Corporates As a New Source of Capital Under Transferability

Key Takeaways | Corporates As a New Source of Capital Under Transferability

Overview




During the latest webinar in the Navigating the New Energy Landscape series, McDermott Partners Carl Fleming and Philip Tingle were joined by guest Gabe Rubio, a partner in BDO USA’s business incentives group practice. They had a lively discussion about the Inflation Reduction Act of 2022 (IRA)’s transferability provision, which permits the transfer of renewable energy tax credits to an unrelated third party in exchange for cash.

Key takeaways:

  1. Tax credits will likely be a top tax-planning opportunity for corporations in the future. They provide a simpler means of impacting effective tax rate. They also achieve multiple goals through a single transaction, such as allowing the investor to pursue transactions with a sustainability component while also receiving tax credits. As the market becomes more familiar with these concepts, the market for smaller transactions should also increase over time.
  2. The IRA’s transferability provision has democratized access to tax credits by expanding the availability of these credits to nontraditional corporate investors.
  3. While there is some “guidance paralysis” within the industry, many developers and corporates transact on the current guidance.
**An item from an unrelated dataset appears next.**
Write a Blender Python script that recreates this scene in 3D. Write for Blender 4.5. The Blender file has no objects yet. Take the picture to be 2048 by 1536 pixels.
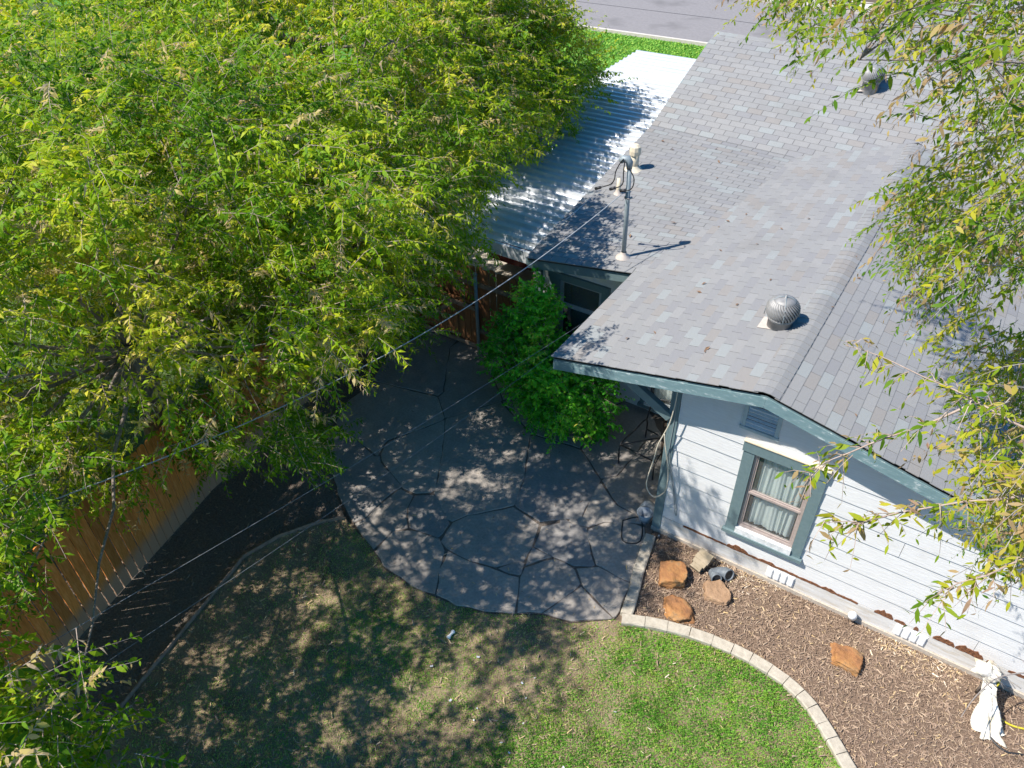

These corporates typically have prior experience in state credits, film credits or other pre-existing credits markets.
  4. Investors have demonstrated an interest in transactions involving transferable tax credits ranging from $5 million to $300 million. This is because the transferability provision has reduced traditional barriers to entry such as the cost of advisors, internal requirements for investing through partnerships and other tax complexities raised in obtaining these credits. By simplifying the process, tax credits have become more appealing to a broader universe of potential investors, namely corporates.
  5. Buyers are typically corporations with predictable taxable income. However, changes to the carryback rules and Section 174 research and development (R&D) amortization rules may cause a spike in 2023 taxable income, potentially driving significant interest in deals toward the end of the year as investors seek projects placed in service in 2023.
  6. Transacting “early” provides certain benefits to early movers, such as better prices. Interest in transferable credits should only increase after guidance is released, as more conservative investors also begin to participate in these transactions.
  7. Education is critical for convincing investors who are unfamiliar with these types of tax credits to begin investing. Helping them understand the history of tax credits and tax equity should increase investor comfort with transferable credits. For more risk-averse taxpayers, tax credit insurance may offer an additional source of comfort.